To spend your days in anticipation for the acceleration of the nightlife, try venturing out on foot to pass through the different neighborhoods, especially to get to know the water-hewn shape that has molded New Orleans. Downtown, you can walk along the waterline watching the big ships creep by, in other corners you can check out the levies, and going real far you can visit the End of the World to see the power of the streams so central to the city. In that vein, Crescent Park is a big gleaming new park that makes an audience for the water. It’s got an amphitheatre, bike paths, and flows along as a greenway-style promenade. We’ll see what happens with it because it’s removed from the neighboring physical space ‒ you have to cross a trestle to get in and out of it, and if it’s not patrolled well, it could become an easy place to get held up. Despite its beauty and potential, it quietly sits you between the mostly human-less expanse of water and ships on one side and the railroad tracks on the other. But if it goes the other way, it could be a sun-baked addition to all of the good in New Orleans.

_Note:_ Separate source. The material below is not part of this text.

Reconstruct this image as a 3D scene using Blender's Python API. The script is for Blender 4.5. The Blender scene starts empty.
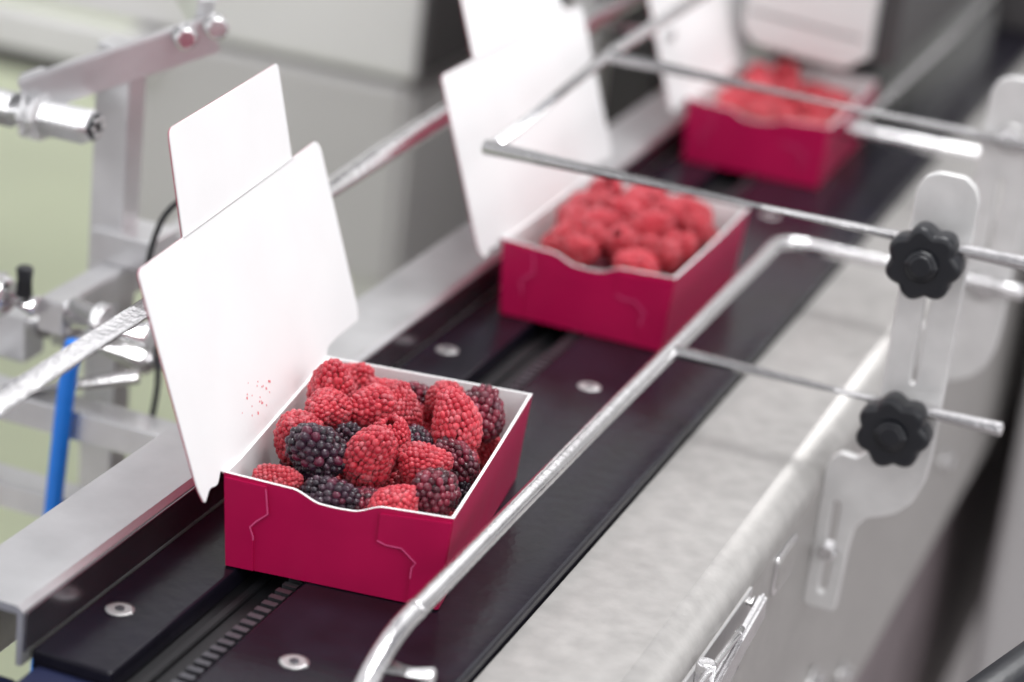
import bpy, bmesh, math, random
import numpy as np
from mathutils import Vector, Matrix, noise as mnoise
random.seed(7); np.random.seed(7)
S=bpy.context.scene
try:
    S.view_settings.view_transform='Standard'
except Exception: pass

# ---------------------------------------------------------------- materials
def mat(name, col, rough=.5, metal=0., noise=0., nscale=60., bump=0., bscale=200., stretch=None, **kw):
    m=bpy.data.materials.new(name); m.use_nodes=True
    nt=m.node_tree; b=nt.nodes['Principled BSDF']
    b.inputs['Base Color'].default_value=(*col,1); b.inputs['Roughness'].default_value=rough
    b.inputs['Metallic'].default_value=metal
    for k,v in kw.items():
        b.inputs[k.replace('_',' ')].default_value=v
    tc=nt.nodes.new('ShaderNodeTexCoord'); mp=nt.nodes.new('ShaderNodeMapping')
    nt.links.new(tc.outputs['Object'],mp.inputs[0])
    if stretch: mp.inputs['Scale'].default_value=stretch
    if noise>0:
        n=nt.nodes.new('ShaderNodeTexNoise'); n.inputs['Scale'].default_value=nscale; n.inputs['Detail'].default_value=6
        nt.links.new(mp.outputs[0],n.inputs['Vector'])
        cr=nt.nodes.new('ShaderNodeValToRGB')
        lo=[max(0,c*(1-noise)) for c in col]; hi=[min(1,c*(1+noise)) for c in col]
        cr.color_ramp.elements[0].color=(*lo,1); cr.color_ramp.elements[0].position=.3
        cr.color_ramp.elements[1].color=(*hi,1); cr.color_ramp.elements[1].position=.7
        nt.links.new(n.outputs['Fac'],cr.inputs[0]); nt.links.new(cr.outputs[0],b.inputs['Base Color'])
        mr=nt.nodes.new('ShaderNodeMapRange'); mr.inputs[3].default_value=rough*.8; mr.inputs[4].default_value=min(1,rough*1.25)
        nt.links.new(n.outputs['Fac'],mr.inputs[0]); nt.links.new(mr.outputs[0],b.inputs['Roughness'])
    if bump>0:
        n2=nt.nodes.new('ShaderNodeTexNoise'); n2.inputs['Scale'].default_value=bscale; n2.inputs['Detail'].default_value=4
        nt.links.new(mp.outputs[0],n2.inputs['Vector'])
        bp=nt.nodes.new('ShaderNodeBump'); bp.inputs['Strength'].default_value=bump; bp.inputs['Distance'].default_value=.001
        nt.links.new(n2.outputs['Fac'],bp.inputs['Height']); nt.links.new(bp.outputs[0],b.inputs['Normal'])
    return m
M={}
M['steel']=mat('stainless_steel',(.62,.61,.61),.36,.8,noise=.12,nscale=14,bump=.25,bscale=120)
M['frame']=mat('brushed_frame_steel',(.40,.387,.375),.42,.38,noise=.09,nscale=110,bump=.12,bscale=400)
M['rod']=mat('polished_rod_steel',(.76,.75,.76),.19,.97,noise=.10,nscale=80,bump=.3,bscale=260)
M['alu']=mat('brushed_aluminium',(.70,.70,.71),.34,.78,noise=.1,nscale=30,bump=.15,bscale=150)
M['bracket']=mat('bead_blasted_bracket_metal',(.70,.695,.69),.42,.35,noise=.08,nscale=60,bump=.12,bscale=300)
M['railin']=mat('rail_inner_dark_reflection',(.32,.31,.33),.22,.97,noise=.15,nscale=30)  # darkened base colour stands in for the belt mirrored in the rail wall
M['darksteel']=mat('dark_steel',(.12,.12,.135),.35,.8,noise=.15)
M['belt']=mat('black_belt_plastic',(.008,.007,.013),.24,0,noise=.35,nscale=40,bump=.22,bscale=140,Specular_IOR_Level=.30)
M['gap']=mat('dark_recess',(.006,.006,.008),.6)
M['blueend']=mat('navy_end_plate',(.010,.014,.05),.4)
M['white']=mat('white_cardboard',(.83,.825,.83),.62,noise=.015,nscale=30,bump=.08,bscale=300)
M['crimson']=mat('crimson_cardboard',(.45,.003,.070),.32,noise=.07,nscale=40,bump=.08,bscale=300)
M['cut']=mat('cut_paper_edge',(.70,.08,.24),.6)
M['crease']=mat('lid_crease',(.66,.65,.66),.7)
M['black']=mat('black_knob_plastic',(.008,.009,.013),.36,bump=.1,bscale=300)
M['blue']=mat('blue_air_hose',(.01,.22,.85),.3)
M['grey']=mat('grey_machine_paint',(.50,.49,.49),.5,.05,noise=.05,nscale=5)
M['dgrey']=mat('dark_grey_panel',(.065,.06,.062),.5,.05,noise=.1,nscale=5)
M['lgrey']=mat('light_grey_machine',(.72,.715,.71),.45,.1,noise=.05,nscale=5)
M['green']=mat('pale_green_floor',(.62,.67,.47),.4,noise=.06,nscale=3)
M['floor']=mat('grey_floor',(.40,.37,.37),.5,noise=.1,nscale=2)
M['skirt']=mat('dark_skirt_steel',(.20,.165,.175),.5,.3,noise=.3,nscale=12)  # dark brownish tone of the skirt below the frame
M['stain']=mat('berry_juice_stain',(.75,.20,.22),.5)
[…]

As the sun goes down and you prepare for your adventures to start, try out New Orleans daiquiris at a place that picks your fancy. Profiled by VICE earlier this year, this genius creation is so cold and so good you’ll want it to be never-ending, and you definitely will make that last little bits straw sound. My recommendation is for Gabby’s, a good bet for a great, inexpensive one in a down-home place with novel flavors, air-brushed imagery, and the killer Piña Colada. From there, talk to people, scrounge around for flyers, and find out where the parties and alive-and-booming bars are. So much rich, pulsing music is being poured out by entertainers and so much electricity churned out in exchange by their audiences, it’s like a universal tap of energy turned on in all of these places. I don’t want to even spotlight one type of music or one venue, because there are so many choices and they are all so good. The deciding factor is what strikes a feeling. So you just have to pick the particular lightswitch you want to turn the juice on, and go with the night where it takes you.
That brings the tour to an end. Thanks for coming along, and now go play. The city will make a believer out of you, too.